Several voices spoke most deeply to yearning hearts during the war. Konstantin Simonov, a young party journalist who worked his way up during the purge campaigns of the late 1930s, developed a voice of direct emotion that touched millions. Covering the disastrous retreat of summer 1941 from the frontlines, he wrote beautiful poems of sadness and love, most importantly “Wait for Me.” Klavdiia Shulzhenko, who had vaulted to stardom in a song contest in 1939, sang such popular hits as “Blue Scarf” or “Let’s Have a Smoke”. Her voice, pleasant but not overwhelming, held a conversational intimacy that won the hearts of radio listeners across the country. A magical intimacy rang in the voice of Mark Bernes as well. In the movie “Two Soldiers”, he sang the lovers’ anthem “Dark is the Night” on the eve of battle in a dugout, accompanied by a raw guitar.

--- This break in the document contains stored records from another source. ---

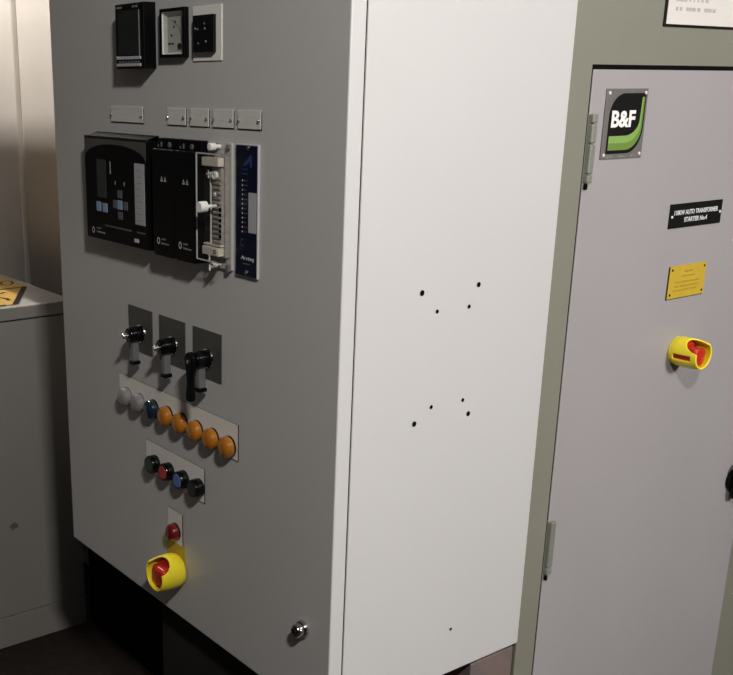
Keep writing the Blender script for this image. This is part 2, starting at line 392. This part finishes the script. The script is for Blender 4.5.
# paper notice above the door
pn = side('paper_notice', 'white paper notice in a black border on the green panel above the door', 'notice', .6055, 1.4805, GX+.0002)
b = B(); bx(b, 0, .42, .0001, .0022, 0, .30, .0005); obj('border', b, 'blkink', pn)
b = B(); bx(b, .0045, .4155, .0022, .0028, .0035, .2965); obj('sheet', b, 'paper', pn)
for v, segs in ((.0250, [(.024, .030), (.034, .040), (.050, .074), (.078, .086), (.096, .116), (.119, .127)]),
                (.0380, [(.022, .050), (.056, .059), (.066, .069), (.076, .080), (.086, .092), (.097, .105)]),
                (.0520, [(.020, .034), (.038, .046), (.050, .062)]), (.066, [(.020, .060), (.07, .10)]), (.08, [(.02, .09)]), (.10, [(.02, .14)]),
                (.13, [(.06, .2), (.22, .34)]), (.16, [(.06, .3)]), (.20, [(.1, .32)]), (.24, [(.1, .32)])):
    b = B()
    for a, c in segs:
        u = a
        while u < c-.001:
            l = .0045; bx(b, u, min(u+l*.8, c), .0028, .0029, v-.0026, v+.0026); u += l
    obj('printed_line', b, 'inkgrey', pn)

# rotary isolator with yellow shroud and red knob
def shroud(parent, r, L, notch_c, notch_w, depth, slot=None, m='yellow'):
    bm = B(); NT, NA = 26, 96; ringv = []
    for k in range(NA):
        a = 2*PI*k/NA
        d = abs((a-notch_c+PI) % (2*PI)-PI)
        q = max(0, 1-(d/notch_w)**2)
        tm = L*(1-depth*math.sqrt(q) if q > 0 else 1)
        col = []
        for j in range(NT+1):
            t = j/NT; w = tm*t
            rr = r*(1-.10*(max(0, (w/L)-.55)/.45)**2)
            if w < .012: rr = r*(.90+.10*math.sin(PI/2*w/.012))
            col.append(bm.verts.new(P(rr*math.cos(a), w+.0004, rr*math.sin(a))))
        ringv.append(col)
    for k in range(NA):
        A, C = ringv[k], ringv[(k+1) % NA]
        for j in range(NT):
            if slot:
                am = (2*PI*(k+.5)/NA-slot[0]+PI) % (2*PI)-PI
                if abs(am) < slot[1] and slot[2] < j/NT < slot[3]: continue
            f = bm.faces.new((A[j], C[j], C[j+1], A[j+1])); f.smooth = True
    o = obj('shroud', bm, m, parent, label='yellow padlockable shroud')
    md = o.modifiers.new('s', 'SOLIDIFY'); md.thickness = .0028; md.offset = -1; md.use_rim = True
    return o
def knob(parent, r, L, rot):
    bm = B(); lathe(bm, [(r*.86, .001), (r*.86, L*.45), (r*.80, L*.5)], seg=40)
    o = obj('knob', bm, 'redknob', parent, label='red rotary knob')
    g = B(); cs, sn = math.cos(rot), math.sin(rot)
    bx(g, -r*.70, r*.70, L*.3, L*.90, -r*.80, r*.50, r*.26, 4)
    for v in g.verts:
        x, z = v.co.x, v.co.z; v.co.x, v.co.z = x*cs-z*sn, x*sn+z*cs
    for f in g.faces: f.smooth = True
    obj('grip', g, 'redknob', o)
    return o
sw = side('rotary_isolator', 'yellow rotary isolator switch with red knob on the lilac-grey door', 'switch', .7485, .9720)
b = B(); lathe(b, [(.0235, .0001), (.0235, .002)], seg=40); obj('base_ring', b, 'yellow', sw)
shroud(sw, .0252, .050, math.radians(112), math.radians(54), .50, slot=(math.radians(192), .19, .14, .80))
knob(sw, .0232, .050, math.radians(-12))

si = thing('rotary_isolator', 'yellow rotary isolator switch with red knob on the lower front of the control cabinet', 'switch', (-.3910, 0, .6175))
b = B(); bx(b, -.0325, .0215, .0001, .0018, -.010, .0455, .0005); obj('back_plate', b, 'ylabel', si)
screw('screw', si, .0170, .0325, .0018, .0016, 'steel', .001, slot=False)
s_ = shroud(si, .0298, .047, math.radians(72), math.radians(52), .46); s_.location = (0, -.0018, 0)
k_ = knob(si, .0272, .047, math.radians(-4)); k_.location = (0, -.0018, 0)

# black handle at the right edge of the door
hd = side('turn_latch', 'black oval turn latch near the right edge of the lilac-grey door', 'latch', .990, .686)
b = B(); lathe(b, [(.021, .0001), (.021, .006), (.017, .008)], seg=36); obj('collar', b, 'black', hd)
b = B(); prism(b, arc(0, .018, .0175, 0, 180, 14)+arc(0, -.024, .0135, 180, 360, 14), .008, .022); obj('grip', b, 'black', hd, bevel=.004)

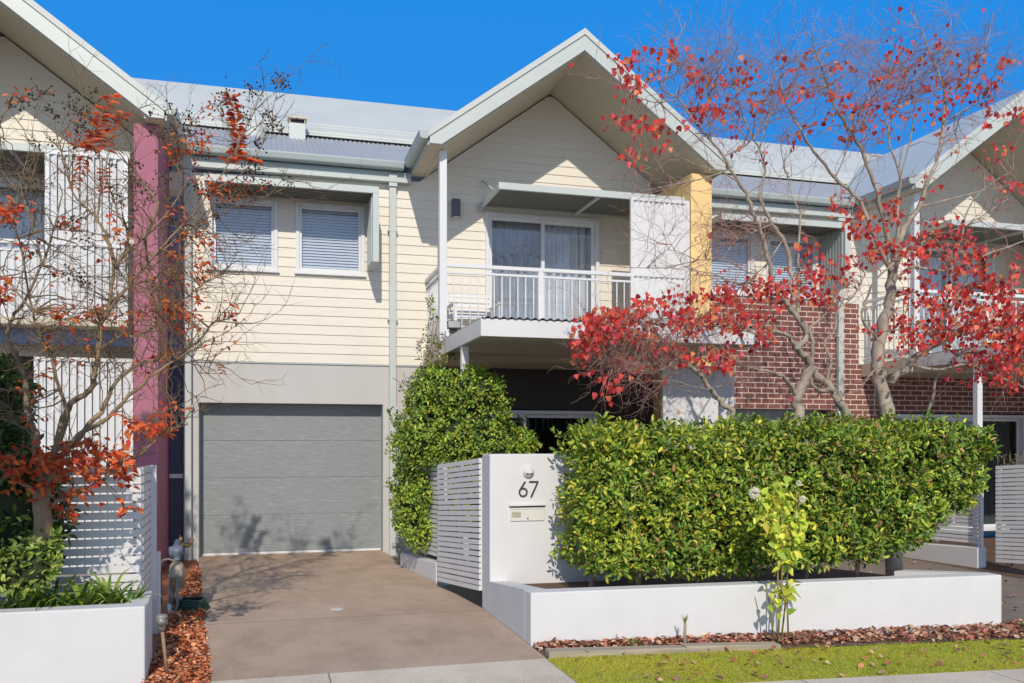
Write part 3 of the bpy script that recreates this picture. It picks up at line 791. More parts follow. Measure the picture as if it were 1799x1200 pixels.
# left neighbour's planter
lp0, lp1 = -4.6, -.793; ly = 6.44
m = MB(); m.box(lp0, lp1, ly, ly+.16, -.1, .509)
w2 = m.build('planter_wall', M['whitewall'], None, bevel=.010, origin=(-2.6, ly, 0)); tag(w2, 'low white rendered planter wall under the bare berry tree and strap-leaved plants', 'planter wall')
m = MB(); m.hexa([(lp1-.15,ly+.161,-.1),(lp1,ly+.161,-.1),(lp1-.03,7.10,-.1),(lp1-.18,7.10,-.1)], [(lp1-.15,ly+.161,.507),(lp1,ly+.161,.507),(lp1-.03,7.10,.507),(lp1-.18,7.10,.507)])
m.build('side_return', M['whitewall'], w2)
m = MB(); m.add([(lp0,ly+.15,.43),(lp1-.1,ly+.15,.43),(lp1-.1,7.3,.43),(lp0,7.3,.43)], [(0,1,2,3)]); tag(m.build('planter_soil', M['earth']), kind='structure')

# ------------------------------------------------------------------ slatted fences and gates
def slats(name, label, cat, p0, p1, zb0, zb1, zt0, zt1, n, gap=.012, th=.022, group=None, posts=(0,.5,1), ext=.0):
    """p0, p1: plan points of the two ends; bottoms and tops there"""
    p0, p1 = Vector((*p0,0)), Vector((*p1,0)); d = (p1-p0).normalized(); nr = Vector((d.y,-d.x,0))
    if nr.y > 0: nr = -nr
    t = thing(name, label, cat, ((p0+p1)/2)+Vector((0,0,min(zb0,zb1))), group)
    m = MB()
    for k in range(n):
        a0 = zb0+(zt0-zb0)*k/n; b0 = zb0+(zt0-zb0)*(k+1)/n-gap; a1 = zb1+(zt1-zb1)*k/n; b1 = zb1+(zt1-zb1)*(k+1)/n-gap
        q0, q1 = p0, p1; f0, f1 = q0+nr*th, q1+nr*th
        jit = random.uniform(-.0015,.0015)
        m.hexa([(f0.x,f0.y,a0+jit),(f1.x,f1.y,a1+jit),(q1.x,q1.y,a1+jit),(q0.x,q0.y,a0+jit)], [(f0.x,f0.y,b0+jit),(f1.x,f1.y,b1+jit),(q1.x,q1.y,b1+jit),(q0.x,q0.y,b0+jit)])
    m.build('slat_panel', M['white'], t)
    for f in posts:
        c = p0+(p1-p0)*f - nr*.022; zb = zb0+(zb1-zb0)*f-ext; zt = zt0+(zt1-zt0)*f-.01
        c += d*(.022 if f == 0 else -.022 if f == 1 else 0)
        e = d*.02; g = nr*.0215
        P = [c+e+g, c-e+g, c-e-g, c+e-g]; m = MB()
        m.hexa([(p.x,p.y,zb) for p in P[::-1]], [(p.x,p.y,zt) for p in P[::-1]]); m.build('upright', M['white'], t)
    return t
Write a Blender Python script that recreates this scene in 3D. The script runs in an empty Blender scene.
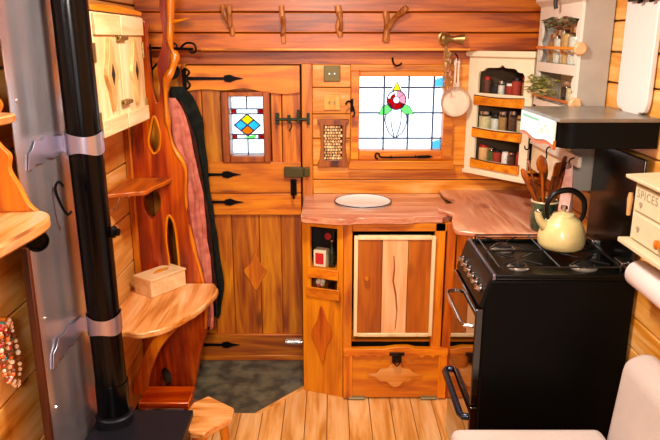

The romantic mood of the war played upon the traditional gender roles that socialism was to have made obsolete. Men defended their motherland in the abstract, their mothers, wives and lovers in the concrete. Women relied passively on the martial valor of their men. The traditional roles that evoked such deep sentiment in songs, films and poems was strikingly at odds with the real life roles that women assumed during the war. The full-scale mobilization of men to the front placed women in leading roles in kolkhozes and factories, in families and communities. The Soviet Union was unique in placing women in harm’s way in combat roles, as pilots, transport drivers, and anti-aircraft gunners. Women would not easily forget their leadership roles in the immediate post-war years, when the few families that did not lose a spouse or parent needed to reconsolidate themselves.

Romance has consequences, as state and society recognized fairly soon. Illegitimate births skyrocketed, and although the state had tried to reinforce family life in the 1930s, the need to bear future soldiers for the army and workers for industry, and to recover the precipitous population drop of the previous decade, forced the state to acknowledge and support unwed mothers. In fact, a tax was imposed on childless families. No laws could ease the grief of widowed women, and women who had reached marriageable age during postwar years, when healthy men were in great deficit.